— Exercise —
Without the pictures, please reproduce only the lines from the one with "Write the bpy" through the one with "scene.camera = cam", both included.

— Supplied material —
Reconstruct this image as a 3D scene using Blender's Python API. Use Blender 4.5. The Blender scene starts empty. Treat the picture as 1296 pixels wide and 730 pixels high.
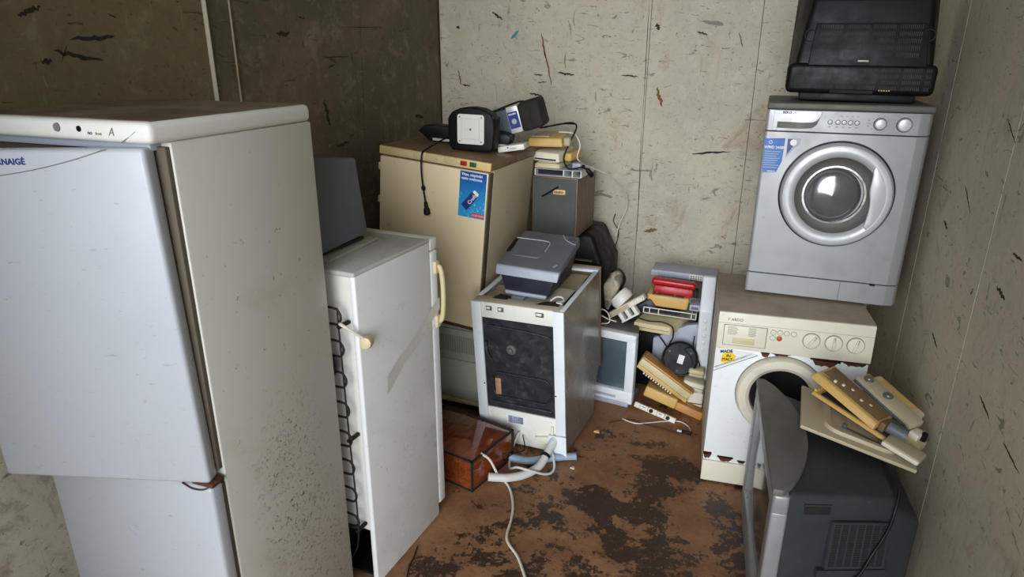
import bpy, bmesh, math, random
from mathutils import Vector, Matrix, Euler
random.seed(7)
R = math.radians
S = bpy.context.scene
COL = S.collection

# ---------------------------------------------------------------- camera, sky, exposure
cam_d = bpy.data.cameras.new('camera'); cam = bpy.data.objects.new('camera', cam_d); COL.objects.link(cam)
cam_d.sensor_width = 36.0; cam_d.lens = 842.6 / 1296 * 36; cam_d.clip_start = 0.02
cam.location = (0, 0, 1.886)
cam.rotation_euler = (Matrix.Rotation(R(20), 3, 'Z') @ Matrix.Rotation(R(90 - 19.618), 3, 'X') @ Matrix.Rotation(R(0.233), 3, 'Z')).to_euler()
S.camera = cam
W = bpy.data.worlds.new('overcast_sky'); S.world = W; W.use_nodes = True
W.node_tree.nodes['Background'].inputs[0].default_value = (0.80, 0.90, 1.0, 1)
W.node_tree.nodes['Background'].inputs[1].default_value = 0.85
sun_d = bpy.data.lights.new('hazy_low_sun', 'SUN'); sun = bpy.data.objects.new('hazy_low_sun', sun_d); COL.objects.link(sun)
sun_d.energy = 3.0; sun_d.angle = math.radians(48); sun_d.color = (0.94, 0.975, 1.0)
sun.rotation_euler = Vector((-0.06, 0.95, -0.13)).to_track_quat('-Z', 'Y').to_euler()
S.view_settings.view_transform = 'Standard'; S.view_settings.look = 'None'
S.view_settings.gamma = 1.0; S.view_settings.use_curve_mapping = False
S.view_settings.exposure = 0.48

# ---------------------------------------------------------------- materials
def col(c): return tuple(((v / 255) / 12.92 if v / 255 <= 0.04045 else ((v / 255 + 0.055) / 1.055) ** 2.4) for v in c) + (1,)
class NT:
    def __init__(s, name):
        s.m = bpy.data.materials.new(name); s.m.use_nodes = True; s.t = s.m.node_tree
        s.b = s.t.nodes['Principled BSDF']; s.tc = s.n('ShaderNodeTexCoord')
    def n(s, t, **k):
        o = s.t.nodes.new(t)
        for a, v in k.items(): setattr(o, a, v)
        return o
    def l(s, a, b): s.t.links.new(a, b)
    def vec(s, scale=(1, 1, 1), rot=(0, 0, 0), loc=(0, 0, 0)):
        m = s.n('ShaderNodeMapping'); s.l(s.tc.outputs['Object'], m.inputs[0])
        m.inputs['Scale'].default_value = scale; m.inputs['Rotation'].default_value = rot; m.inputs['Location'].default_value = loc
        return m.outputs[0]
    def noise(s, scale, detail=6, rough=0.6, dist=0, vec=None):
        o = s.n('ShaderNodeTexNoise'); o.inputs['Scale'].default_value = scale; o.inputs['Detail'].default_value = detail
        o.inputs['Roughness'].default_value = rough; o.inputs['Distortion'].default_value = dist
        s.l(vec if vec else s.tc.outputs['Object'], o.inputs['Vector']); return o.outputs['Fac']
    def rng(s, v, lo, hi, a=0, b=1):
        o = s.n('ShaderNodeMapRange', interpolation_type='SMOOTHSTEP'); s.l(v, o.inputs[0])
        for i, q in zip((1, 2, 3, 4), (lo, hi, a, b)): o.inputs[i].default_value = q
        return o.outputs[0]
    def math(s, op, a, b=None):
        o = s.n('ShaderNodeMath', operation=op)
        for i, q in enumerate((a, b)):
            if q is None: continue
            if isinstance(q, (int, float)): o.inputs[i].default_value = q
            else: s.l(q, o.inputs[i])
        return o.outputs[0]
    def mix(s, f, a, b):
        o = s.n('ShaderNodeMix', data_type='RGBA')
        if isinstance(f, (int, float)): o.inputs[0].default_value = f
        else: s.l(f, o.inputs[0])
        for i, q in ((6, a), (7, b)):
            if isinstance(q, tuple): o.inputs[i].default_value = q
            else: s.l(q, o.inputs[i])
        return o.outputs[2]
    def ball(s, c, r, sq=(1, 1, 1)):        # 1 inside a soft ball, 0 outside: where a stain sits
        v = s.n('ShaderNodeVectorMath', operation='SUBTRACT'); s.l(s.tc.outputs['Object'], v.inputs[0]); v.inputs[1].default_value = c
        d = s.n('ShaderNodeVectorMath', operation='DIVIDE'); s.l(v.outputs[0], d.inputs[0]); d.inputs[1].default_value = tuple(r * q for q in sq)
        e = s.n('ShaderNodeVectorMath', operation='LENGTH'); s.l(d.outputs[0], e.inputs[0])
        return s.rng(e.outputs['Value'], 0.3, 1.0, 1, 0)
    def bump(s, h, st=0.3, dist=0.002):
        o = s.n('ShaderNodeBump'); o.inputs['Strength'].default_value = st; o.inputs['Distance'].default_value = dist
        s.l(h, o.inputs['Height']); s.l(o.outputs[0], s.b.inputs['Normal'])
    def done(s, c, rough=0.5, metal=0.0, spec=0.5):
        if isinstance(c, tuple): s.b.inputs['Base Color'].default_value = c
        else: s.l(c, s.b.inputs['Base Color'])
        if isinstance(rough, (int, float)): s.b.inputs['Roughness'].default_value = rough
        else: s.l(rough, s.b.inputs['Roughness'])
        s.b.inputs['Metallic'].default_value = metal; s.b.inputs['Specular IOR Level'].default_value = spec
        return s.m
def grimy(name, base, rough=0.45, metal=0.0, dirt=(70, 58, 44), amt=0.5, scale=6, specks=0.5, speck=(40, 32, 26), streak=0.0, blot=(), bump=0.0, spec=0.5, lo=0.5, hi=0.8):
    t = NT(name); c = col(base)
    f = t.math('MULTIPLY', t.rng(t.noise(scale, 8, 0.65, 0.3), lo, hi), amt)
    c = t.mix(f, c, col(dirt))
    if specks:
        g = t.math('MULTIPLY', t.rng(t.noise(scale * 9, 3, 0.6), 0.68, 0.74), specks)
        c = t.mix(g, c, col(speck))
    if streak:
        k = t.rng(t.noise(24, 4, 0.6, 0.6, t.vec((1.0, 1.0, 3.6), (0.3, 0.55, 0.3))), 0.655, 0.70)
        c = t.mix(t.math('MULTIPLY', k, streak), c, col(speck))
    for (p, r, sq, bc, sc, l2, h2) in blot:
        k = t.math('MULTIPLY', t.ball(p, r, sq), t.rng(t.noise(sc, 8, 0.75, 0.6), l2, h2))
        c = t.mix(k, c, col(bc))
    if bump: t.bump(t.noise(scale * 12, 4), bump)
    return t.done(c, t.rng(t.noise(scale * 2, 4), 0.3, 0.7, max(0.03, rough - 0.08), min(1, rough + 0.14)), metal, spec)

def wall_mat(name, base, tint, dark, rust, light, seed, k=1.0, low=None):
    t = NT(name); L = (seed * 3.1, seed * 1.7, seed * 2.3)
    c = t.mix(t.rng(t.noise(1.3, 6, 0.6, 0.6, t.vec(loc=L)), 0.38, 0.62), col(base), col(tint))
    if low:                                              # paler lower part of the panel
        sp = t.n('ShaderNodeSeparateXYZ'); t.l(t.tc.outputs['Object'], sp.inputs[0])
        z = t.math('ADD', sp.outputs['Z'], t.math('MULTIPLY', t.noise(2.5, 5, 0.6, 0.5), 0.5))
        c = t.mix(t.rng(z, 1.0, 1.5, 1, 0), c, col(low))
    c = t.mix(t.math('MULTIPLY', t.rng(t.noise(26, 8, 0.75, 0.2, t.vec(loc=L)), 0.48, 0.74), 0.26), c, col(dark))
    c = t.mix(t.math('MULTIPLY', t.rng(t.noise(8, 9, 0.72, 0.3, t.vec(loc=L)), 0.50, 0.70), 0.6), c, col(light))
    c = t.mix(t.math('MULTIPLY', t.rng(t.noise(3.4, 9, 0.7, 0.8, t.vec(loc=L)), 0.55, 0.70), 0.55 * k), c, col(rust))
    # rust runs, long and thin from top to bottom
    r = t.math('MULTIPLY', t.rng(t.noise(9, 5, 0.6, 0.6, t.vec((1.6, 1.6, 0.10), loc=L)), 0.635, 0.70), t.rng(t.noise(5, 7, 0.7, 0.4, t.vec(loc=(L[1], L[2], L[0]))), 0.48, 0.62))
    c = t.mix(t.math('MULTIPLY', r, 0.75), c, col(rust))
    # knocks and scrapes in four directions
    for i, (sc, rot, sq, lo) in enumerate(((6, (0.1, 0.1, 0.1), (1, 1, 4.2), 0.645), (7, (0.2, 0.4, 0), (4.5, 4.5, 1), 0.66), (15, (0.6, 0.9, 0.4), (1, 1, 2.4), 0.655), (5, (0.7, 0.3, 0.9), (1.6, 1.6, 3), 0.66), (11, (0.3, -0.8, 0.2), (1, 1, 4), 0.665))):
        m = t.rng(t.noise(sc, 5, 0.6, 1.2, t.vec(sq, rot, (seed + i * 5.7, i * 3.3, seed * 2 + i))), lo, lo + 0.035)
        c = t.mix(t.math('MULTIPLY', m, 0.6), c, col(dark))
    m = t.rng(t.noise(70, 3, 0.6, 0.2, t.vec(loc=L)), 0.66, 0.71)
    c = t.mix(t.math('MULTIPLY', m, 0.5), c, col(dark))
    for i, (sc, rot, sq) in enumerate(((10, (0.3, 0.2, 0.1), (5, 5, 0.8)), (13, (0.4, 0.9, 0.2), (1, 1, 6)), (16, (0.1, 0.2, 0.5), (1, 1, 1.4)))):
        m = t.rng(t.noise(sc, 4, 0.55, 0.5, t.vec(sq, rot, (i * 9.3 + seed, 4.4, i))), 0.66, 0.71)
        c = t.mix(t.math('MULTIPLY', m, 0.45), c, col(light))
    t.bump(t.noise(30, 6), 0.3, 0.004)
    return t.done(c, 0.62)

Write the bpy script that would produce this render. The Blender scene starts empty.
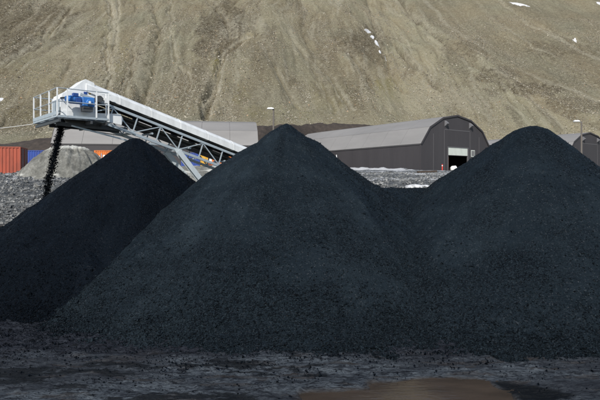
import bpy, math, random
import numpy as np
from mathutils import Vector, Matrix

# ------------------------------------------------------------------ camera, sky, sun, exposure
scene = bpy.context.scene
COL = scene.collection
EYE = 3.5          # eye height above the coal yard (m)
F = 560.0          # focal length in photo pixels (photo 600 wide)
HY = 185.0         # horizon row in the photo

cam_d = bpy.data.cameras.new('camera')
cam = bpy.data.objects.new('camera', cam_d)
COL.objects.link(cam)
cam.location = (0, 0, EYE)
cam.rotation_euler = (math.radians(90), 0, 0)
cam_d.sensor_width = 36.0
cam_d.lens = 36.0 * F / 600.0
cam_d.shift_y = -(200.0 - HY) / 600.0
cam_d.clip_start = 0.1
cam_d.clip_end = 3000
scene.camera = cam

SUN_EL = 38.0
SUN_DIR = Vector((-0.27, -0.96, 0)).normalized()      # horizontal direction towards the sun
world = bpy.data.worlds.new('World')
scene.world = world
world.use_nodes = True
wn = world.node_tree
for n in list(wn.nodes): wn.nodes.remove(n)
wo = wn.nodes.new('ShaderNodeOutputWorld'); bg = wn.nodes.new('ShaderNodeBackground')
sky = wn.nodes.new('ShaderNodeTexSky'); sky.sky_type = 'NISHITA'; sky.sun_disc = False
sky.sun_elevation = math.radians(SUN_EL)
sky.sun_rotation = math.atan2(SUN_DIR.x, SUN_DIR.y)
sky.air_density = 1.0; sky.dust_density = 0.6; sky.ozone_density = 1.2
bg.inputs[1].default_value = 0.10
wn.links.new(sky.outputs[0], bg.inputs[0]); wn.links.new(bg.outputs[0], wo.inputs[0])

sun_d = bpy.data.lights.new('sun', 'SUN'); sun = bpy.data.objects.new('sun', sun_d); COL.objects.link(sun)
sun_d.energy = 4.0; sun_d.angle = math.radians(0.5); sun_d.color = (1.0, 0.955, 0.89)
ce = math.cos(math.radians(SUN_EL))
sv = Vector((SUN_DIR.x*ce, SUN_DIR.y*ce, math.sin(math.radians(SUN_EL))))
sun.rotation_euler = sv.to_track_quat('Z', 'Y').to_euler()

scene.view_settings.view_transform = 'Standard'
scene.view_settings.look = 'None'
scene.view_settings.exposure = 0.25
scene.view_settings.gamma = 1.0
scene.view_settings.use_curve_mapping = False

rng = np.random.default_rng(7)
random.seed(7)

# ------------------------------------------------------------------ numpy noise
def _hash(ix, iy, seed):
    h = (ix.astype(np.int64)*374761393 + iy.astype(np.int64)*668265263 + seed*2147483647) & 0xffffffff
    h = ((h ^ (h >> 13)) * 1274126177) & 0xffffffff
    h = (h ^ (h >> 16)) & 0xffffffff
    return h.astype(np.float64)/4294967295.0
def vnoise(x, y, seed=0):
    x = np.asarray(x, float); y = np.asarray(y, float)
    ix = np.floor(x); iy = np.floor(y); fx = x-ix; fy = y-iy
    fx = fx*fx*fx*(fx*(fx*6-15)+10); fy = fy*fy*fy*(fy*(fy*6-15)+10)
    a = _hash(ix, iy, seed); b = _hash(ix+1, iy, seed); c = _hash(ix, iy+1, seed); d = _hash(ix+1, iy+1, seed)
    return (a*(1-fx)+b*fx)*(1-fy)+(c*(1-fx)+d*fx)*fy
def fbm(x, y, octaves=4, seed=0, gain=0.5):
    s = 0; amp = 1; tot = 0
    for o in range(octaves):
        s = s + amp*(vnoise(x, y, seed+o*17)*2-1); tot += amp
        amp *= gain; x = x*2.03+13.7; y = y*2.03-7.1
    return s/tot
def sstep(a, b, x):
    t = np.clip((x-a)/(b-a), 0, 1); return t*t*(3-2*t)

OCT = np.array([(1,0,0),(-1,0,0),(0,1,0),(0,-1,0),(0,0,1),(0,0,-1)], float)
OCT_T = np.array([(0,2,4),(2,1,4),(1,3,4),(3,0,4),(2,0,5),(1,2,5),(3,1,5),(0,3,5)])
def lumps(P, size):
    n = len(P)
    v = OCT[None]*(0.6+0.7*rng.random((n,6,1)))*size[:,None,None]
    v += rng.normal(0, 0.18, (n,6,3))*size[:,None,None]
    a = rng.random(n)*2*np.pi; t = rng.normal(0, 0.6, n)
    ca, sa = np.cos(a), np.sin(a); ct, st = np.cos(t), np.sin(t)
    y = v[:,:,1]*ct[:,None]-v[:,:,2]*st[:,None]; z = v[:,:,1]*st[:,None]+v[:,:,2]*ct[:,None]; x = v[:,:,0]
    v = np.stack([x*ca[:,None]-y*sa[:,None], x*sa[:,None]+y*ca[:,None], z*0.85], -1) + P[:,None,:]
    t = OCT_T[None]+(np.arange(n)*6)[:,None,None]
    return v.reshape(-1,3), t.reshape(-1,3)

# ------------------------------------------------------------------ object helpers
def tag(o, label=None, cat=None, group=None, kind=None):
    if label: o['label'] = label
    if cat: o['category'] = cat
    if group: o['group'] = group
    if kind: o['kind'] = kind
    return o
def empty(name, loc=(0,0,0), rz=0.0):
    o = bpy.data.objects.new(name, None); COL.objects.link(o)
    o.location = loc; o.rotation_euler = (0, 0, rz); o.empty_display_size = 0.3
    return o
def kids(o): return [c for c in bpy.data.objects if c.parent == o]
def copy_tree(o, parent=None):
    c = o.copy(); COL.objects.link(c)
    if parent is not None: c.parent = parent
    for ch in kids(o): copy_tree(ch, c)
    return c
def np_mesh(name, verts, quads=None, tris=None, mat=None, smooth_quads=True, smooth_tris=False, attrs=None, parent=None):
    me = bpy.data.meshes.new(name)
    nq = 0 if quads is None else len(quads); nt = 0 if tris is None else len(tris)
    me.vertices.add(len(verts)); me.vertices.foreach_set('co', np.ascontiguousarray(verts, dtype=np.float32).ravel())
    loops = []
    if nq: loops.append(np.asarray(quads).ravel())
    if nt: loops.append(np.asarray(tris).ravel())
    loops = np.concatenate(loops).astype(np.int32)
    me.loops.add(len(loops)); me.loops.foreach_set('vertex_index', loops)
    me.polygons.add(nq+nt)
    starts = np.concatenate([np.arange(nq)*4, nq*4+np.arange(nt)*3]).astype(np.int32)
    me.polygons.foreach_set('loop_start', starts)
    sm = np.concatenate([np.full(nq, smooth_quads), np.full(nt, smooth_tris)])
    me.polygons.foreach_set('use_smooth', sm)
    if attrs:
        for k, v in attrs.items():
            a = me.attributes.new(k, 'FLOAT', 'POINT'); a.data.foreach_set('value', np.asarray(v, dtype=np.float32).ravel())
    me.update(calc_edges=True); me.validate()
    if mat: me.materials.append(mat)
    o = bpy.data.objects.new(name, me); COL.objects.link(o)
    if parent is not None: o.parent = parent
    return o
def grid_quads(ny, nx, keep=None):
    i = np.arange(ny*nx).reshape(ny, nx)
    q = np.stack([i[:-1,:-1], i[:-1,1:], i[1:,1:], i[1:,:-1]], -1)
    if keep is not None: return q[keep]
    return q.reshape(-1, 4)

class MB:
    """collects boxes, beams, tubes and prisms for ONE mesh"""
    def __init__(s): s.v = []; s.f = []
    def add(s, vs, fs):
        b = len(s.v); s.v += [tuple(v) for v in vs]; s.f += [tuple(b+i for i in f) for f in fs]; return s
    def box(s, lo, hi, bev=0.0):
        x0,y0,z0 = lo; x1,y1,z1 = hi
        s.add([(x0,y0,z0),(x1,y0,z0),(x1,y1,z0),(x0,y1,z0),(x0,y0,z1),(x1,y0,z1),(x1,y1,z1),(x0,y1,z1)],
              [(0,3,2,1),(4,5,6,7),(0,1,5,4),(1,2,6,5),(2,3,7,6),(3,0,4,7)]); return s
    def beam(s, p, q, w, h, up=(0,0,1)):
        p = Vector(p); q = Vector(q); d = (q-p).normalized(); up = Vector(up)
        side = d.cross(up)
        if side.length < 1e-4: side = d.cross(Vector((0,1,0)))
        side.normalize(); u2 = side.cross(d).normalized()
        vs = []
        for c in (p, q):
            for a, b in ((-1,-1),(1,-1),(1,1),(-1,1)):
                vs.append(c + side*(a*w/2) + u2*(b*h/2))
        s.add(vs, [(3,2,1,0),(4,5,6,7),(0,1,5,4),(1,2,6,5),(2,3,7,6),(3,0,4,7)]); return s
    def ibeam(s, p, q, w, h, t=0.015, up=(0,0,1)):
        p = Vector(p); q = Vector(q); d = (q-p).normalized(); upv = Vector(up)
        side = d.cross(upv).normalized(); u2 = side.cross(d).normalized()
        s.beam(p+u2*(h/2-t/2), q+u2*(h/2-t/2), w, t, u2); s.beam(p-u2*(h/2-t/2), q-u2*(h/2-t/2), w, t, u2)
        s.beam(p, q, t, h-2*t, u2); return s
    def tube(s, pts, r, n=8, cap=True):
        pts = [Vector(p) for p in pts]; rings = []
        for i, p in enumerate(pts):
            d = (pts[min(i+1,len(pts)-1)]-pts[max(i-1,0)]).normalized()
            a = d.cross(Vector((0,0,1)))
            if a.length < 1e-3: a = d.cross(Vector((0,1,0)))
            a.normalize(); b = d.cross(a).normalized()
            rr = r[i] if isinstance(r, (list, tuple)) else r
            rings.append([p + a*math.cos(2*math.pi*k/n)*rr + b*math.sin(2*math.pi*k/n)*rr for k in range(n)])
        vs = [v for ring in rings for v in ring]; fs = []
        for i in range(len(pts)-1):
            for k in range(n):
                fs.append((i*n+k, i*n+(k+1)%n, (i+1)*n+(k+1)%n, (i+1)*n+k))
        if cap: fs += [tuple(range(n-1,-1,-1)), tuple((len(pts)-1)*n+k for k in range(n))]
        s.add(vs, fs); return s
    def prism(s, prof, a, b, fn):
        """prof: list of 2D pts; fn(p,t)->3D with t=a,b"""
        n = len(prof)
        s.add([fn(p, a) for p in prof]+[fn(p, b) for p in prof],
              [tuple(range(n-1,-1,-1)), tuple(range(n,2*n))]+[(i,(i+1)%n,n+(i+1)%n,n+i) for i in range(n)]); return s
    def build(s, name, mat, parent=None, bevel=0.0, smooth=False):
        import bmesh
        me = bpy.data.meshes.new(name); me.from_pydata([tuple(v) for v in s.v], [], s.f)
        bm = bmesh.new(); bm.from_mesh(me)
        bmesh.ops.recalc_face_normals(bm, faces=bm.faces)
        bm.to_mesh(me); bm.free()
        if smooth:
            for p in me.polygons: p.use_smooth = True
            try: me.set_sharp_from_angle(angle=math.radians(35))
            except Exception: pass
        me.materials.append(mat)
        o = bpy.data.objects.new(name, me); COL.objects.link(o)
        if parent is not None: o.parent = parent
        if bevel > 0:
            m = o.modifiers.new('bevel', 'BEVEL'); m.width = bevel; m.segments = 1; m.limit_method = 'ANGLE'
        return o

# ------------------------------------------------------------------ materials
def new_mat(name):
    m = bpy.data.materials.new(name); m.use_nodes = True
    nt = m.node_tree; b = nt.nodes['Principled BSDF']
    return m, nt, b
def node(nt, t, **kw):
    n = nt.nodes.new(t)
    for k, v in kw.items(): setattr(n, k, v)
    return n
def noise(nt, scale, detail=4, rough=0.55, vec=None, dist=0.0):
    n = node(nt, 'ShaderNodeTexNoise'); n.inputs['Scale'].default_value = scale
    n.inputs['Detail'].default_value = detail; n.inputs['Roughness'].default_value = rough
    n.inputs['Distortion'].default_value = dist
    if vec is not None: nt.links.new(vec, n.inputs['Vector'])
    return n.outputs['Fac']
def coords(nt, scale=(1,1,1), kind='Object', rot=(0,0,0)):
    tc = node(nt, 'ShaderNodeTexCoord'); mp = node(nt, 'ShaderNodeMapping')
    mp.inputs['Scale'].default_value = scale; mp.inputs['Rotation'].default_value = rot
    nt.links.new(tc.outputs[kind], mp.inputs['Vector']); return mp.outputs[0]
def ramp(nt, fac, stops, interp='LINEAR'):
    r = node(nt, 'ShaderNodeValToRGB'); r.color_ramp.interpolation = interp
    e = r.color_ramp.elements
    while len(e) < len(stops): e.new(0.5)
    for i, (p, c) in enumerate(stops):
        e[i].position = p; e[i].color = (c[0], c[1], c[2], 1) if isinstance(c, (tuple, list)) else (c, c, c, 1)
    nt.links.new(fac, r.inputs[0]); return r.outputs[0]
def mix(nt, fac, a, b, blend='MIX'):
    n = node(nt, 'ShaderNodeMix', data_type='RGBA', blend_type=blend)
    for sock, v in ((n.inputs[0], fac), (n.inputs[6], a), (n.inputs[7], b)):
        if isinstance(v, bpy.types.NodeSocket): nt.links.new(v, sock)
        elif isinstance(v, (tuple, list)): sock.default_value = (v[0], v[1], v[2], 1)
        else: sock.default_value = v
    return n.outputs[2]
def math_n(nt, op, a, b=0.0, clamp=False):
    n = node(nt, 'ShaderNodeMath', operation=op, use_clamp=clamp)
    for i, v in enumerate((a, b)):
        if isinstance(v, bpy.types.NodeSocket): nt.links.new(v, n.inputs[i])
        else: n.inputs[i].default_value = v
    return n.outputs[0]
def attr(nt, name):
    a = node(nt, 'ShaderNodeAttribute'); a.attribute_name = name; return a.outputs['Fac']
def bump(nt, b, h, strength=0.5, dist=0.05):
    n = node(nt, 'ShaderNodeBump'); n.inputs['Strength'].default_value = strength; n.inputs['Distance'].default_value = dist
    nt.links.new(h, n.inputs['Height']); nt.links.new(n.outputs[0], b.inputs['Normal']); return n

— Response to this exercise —
Write the bpy script that would produce this render. The Blender scene starts empty.
import bpy, math, random
import numpy as np
from mathutils import Vector, Matrix

# ------------------------------------------------------------------ camera, sky, sun, exposure
scene = bpy.context.scene
COL = scene.collection
EYE = 3.5          # eye height above the coal yard (m)
F = 560.0          # focal length in photo pixels (photo 600 wide)
HY = 185.0         # horizon row in the photo

cam_d = bpy.data.cameras.new('camera')
cam = bpy.data.objects.new('camera', cam_d)
COL.objects.link(cam)
cam.location = (0, 0, EYE)
cam.rotation_euler = (math.radians(90), 0, 0)
cam_d.sensor_width = 36.0
cam_d.lens = 36.0 * F / 600.0
cam_d.shift_y = -(200.0 - HY) / 600.0
cam_d.clip_start = 0.1
cam_d.clip_end = 3000
scene.camera = cam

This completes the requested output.